Hag readers know I harbor an understandable dislike for NBC’s David Gregory, but watching him this morning on his last-place excuse for a show, I think I started to figure out why. He’s an automaton (and a sloppily made, one, too… they evidently put on either the wrong eyebrows or the wrong hair at the factory). And he utterly lacks any knowledge or perspective beyond what he hears at any given moment.
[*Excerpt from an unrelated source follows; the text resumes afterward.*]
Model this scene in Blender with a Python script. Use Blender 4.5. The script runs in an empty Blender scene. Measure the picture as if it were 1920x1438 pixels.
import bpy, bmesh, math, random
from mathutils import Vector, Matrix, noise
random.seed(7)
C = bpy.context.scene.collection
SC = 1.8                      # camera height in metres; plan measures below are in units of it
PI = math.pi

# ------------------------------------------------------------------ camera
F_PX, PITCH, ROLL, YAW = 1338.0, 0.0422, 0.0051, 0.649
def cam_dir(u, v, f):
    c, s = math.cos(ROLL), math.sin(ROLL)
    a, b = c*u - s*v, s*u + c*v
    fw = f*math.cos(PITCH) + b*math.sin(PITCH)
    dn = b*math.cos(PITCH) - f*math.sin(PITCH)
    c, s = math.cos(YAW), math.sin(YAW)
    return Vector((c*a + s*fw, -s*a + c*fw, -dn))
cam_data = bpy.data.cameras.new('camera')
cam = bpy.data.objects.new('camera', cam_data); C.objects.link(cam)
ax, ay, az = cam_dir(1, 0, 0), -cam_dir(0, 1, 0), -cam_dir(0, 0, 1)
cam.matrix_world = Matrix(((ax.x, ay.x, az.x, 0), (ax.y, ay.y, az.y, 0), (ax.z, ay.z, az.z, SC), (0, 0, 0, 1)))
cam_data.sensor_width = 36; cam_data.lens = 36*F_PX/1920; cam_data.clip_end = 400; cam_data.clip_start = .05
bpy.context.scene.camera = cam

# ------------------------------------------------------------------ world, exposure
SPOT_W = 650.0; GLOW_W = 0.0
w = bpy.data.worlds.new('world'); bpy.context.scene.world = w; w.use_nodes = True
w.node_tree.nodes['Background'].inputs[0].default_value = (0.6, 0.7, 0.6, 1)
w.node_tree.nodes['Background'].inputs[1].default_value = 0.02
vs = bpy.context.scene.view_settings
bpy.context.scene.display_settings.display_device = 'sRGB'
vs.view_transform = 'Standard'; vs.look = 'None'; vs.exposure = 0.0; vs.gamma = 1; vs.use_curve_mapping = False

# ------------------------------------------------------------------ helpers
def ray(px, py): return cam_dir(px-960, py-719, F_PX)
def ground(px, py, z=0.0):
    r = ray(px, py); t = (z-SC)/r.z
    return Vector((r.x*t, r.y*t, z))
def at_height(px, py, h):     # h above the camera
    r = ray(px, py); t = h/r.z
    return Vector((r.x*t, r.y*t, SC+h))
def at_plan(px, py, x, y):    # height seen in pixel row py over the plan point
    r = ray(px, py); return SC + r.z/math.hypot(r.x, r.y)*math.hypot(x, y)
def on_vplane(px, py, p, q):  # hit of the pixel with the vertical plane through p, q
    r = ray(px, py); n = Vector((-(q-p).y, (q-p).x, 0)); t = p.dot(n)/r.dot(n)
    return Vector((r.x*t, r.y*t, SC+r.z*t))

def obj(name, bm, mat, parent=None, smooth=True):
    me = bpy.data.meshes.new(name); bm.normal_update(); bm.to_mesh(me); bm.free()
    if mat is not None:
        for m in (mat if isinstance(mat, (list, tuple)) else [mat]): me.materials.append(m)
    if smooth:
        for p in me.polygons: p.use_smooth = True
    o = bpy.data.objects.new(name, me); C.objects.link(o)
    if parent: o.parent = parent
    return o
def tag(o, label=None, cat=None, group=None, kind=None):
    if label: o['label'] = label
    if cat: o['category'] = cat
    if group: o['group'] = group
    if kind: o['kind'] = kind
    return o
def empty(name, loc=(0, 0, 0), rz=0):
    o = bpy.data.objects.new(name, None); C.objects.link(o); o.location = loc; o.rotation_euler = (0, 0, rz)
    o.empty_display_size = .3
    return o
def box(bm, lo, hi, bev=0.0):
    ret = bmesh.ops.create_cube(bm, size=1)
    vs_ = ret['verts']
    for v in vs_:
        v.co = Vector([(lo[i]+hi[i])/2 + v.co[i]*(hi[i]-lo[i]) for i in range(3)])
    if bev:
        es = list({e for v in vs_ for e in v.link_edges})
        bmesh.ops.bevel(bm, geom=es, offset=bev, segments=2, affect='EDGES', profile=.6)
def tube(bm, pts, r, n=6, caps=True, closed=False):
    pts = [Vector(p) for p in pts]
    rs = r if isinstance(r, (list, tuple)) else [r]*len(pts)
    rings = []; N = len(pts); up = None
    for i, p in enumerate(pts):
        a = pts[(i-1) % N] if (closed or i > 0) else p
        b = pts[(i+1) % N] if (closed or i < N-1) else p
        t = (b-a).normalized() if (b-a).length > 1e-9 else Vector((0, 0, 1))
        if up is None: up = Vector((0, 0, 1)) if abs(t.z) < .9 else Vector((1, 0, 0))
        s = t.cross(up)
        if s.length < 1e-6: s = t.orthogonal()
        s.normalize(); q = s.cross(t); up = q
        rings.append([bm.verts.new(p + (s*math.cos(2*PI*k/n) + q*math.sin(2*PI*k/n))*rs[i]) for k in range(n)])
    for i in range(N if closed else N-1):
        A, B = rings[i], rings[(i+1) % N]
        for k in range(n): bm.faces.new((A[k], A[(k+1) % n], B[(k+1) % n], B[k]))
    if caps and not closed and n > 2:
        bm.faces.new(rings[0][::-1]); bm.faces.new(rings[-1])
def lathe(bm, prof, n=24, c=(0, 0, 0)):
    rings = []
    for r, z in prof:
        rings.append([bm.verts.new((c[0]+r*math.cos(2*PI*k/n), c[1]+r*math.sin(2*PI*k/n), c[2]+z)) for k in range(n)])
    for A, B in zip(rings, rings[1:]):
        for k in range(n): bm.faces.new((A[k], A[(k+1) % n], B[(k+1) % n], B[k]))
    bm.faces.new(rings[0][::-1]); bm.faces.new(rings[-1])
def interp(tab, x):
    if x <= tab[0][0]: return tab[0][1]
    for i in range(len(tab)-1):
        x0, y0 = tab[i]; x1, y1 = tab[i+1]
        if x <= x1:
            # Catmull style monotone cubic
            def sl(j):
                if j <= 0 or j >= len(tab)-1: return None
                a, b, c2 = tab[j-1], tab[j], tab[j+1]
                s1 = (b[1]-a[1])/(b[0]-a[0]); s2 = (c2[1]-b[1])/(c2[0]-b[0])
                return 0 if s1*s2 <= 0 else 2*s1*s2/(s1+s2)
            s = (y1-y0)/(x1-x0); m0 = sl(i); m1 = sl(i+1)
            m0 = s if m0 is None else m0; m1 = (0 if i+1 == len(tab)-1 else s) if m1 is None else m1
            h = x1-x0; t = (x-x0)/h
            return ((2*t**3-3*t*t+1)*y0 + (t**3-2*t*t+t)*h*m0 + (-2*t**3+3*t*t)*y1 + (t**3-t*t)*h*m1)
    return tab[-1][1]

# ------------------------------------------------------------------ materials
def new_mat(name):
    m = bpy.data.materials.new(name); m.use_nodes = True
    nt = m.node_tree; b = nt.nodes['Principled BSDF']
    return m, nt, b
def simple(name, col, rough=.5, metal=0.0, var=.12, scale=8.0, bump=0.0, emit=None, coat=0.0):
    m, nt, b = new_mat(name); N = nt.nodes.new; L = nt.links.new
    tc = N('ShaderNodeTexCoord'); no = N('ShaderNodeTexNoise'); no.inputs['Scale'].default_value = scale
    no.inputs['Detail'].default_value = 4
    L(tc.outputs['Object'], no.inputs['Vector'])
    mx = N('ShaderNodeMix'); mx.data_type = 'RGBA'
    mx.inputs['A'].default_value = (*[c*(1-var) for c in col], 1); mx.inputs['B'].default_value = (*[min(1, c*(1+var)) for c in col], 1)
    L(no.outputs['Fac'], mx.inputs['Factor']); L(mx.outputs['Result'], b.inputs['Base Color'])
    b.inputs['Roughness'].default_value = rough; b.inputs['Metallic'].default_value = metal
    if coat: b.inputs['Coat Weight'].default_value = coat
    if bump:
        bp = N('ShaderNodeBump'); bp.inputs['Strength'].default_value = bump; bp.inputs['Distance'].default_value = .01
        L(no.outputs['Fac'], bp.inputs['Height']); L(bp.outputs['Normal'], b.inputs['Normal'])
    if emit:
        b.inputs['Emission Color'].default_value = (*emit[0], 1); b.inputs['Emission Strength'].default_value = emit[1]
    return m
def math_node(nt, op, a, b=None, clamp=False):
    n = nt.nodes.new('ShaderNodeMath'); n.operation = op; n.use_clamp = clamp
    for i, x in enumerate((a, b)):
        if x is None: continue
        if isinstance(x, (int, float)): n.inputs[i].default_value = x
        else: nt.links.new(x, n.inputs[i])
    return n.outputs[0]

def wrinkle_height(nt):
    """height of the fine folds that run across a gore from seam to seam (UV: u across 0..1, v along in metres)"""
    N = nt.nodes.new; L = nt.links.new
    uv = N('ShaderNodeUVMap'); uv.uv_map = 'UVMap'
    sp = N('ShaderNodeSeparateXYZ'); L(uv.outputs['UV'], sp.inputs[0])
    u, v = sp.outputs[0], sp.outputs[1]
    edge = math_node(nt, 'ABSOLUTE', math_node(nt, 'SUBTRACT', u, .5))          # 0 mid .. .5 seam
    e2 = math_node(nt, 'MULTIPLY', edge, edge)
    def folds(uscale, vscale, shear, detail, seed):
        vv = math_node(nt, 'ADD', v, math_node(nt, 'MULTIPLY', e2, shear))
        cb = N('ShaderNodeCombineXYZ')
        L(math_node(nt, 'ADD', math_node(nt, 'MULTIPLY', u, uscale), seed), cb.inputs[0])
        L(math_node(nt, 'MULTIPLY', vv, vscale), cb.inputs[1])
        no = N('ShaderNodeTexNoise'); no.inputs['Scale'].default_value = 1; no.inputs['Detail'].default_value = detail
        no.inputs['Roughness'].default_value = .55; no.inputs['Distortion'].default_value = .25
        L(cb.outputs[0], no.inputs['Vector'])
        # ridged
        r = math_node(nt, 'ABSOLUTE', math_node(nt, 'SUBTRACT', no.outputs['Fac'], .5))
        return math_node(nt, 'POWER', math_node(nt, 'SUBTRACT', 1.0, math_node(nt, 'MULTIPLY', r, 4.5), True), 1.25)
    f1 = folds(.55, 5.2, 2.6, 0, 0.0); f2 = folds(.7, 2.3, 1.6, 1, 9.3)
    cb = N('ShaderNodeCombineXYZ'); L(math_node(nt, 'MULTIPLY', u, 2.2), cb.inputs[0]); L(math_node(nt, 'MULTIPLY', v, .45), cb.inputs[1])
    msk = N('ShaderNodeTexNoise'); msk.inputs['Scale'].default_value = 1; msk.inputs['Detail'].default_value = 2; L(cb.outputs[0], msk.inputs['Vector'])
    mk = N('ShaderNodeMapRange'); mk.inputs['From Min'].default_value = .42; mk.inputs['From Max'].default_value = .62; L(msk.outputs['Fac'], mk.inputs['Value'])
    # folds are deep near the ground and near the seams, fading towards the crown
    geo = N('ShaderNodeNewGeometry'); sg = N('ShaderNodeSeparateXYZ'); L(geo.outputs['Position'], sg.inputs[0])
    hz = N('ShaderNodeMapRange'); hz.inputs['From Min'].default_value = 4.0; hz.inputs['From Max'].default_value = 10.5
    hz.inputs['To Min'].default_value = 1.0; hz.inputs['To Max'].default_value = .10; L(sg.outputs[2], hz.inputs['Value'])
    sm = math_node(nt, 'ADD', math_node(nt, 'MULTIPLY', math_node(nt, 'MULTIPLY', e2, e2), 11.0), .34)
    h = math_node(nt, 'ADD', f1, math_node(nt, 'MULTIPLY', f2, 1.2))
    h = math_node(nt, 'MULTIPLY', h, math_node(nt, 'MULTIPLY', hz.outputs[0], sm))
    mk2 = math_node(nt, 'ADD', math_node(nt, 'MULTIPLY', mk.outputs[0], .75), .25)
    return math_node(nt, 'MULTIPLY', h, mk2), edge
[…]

Oh, every so often a “conviction” pops out, say, that wars are great and rich people like him are very worried about the greediness of the lower orders, but that’s true of anyone on TV. What makes Gregory special is that he not only makes no distinction between lies and truth, but he goes a step further, constantly giving credence and air time to proven liars’ latest lies, presumably because they make better television than the boring old truth.

The urgency and grave tone that he adopted when he recounted the latest nutty, boring, and utterly false rantings of despised former Vice President Dick Cheney to current VP Biden was either ham acting, or Gregory is the stupidest human being on the face of the earth, besides Sarah Palin. I’m not sure which is more disturbing. Gregory almost seemed surprised at how easily Biden swatted away such malevolent nonsense, but clearly realizing that he now looked like a bigger ass than Dick by this point, Gregory tried to turn the whole thing into a Mean Girls gossipfest about appropriate behavior for former VP’s. Biden wasn’t having that, either, saying that being outspoken was fine, but lying wasn’t. Good luck with that Joe; you’re talking to Karl Rove’s dance partner, after all.

But as though that interview weren’t both vacuous and cringe-inducing enough, along comes the panel: David Brooks, whose head wobbles and arms swing independently of his body as he prattles, sort of like a bestacled Barney Rubble with Tourette’s, (his eyebrows don’t match his hair either, am I seeing a pattern here?), Harold Ford, Rachel Maddow, and this well-scrubbed 14 year old wingnut from Illinois named Aaron Schock.

Fireworks begin when Rachel points out the absurd hypocrisy of Shock’s attending an event celebrating stimulus dollars in his district, when he voted against the bill and repeatedly railed against such irresponsible “spending.” The panel format gave Rachel a lot of opportunity to work her false eyelashes demurely in side shots as she repeatedly made her trademark “concerned” look. (That’s how inherently bonkers TV News is… the butch lesbian is the one in false eyelashes.) Of course, the 14 year old didn’t appreciate such impertinence, and while he mentally read his hand, he said, “With all due respect,” and not much else. He thought of something a little later, though, and opened with, “With all due respect,” which I think meant “you nasty ol’ bull dyke with the false eyelashes,” and said something about his constituents getting their “fair share” of this wasteful spending for which our grandchildren will surely turn on us later and become hookers and meth-heads. Like all Republicans, the 14 year old has apparently not been told that his party is a tiny and disgraced minority, and has been deservedly told by the voters to give it a rest for a while. Both he and Gregory openly high-fived the prospect of “another 1994,” which would put all this nonsense about Republicans not running everything to rest once and for all. I can understand such stupidity about 1994 from someone who wasn’t born yet, but luckily Gregory is born again each day, so the fact that before 1994, Democrats had controlled congress for 50 years or so, often overwhelmingly, was never mentioned. Both have so many imaginary friends that they think Republicans are much more popular and abundant than they actually are, and all the king’s horses could never convince them otherwise.

The least relevant guest, and that’s saying something, was former Rep. Harold Ford of Tennessee, who’s gotten so rich after leaving congress that he thinks he ought to be a senator from Wall Street, without being bothered by the messy politics of it all, kind of like Rudy. Gregory’s gossipy questions about his taxes and position at Merrill Lynch didn’t dent Ford’s vaulting overconfidence one iota, but did reveal Ford to be an excellent circumlocutor and fervent disciple of Reaganomics, despite being about 1/64th black and 1/99th Democrat. I’m sure Gregory wanted to dance with him after that little performance; he’s way cuter than Karl Rove, too.

As usual, a whole hour of television was utterly wasted on trivia, speculation, and politics as theatre, the enormously important implications of the issues being discussed mattering not a whit to either the moderator or the guests, only how all of this will play in Peoria. I have news. Just as many Peorians as other Americans would sooner gouge out their eyeballs than watch “Meet the Press.” People can accept high unemployment, but not when David Gregory still has a job.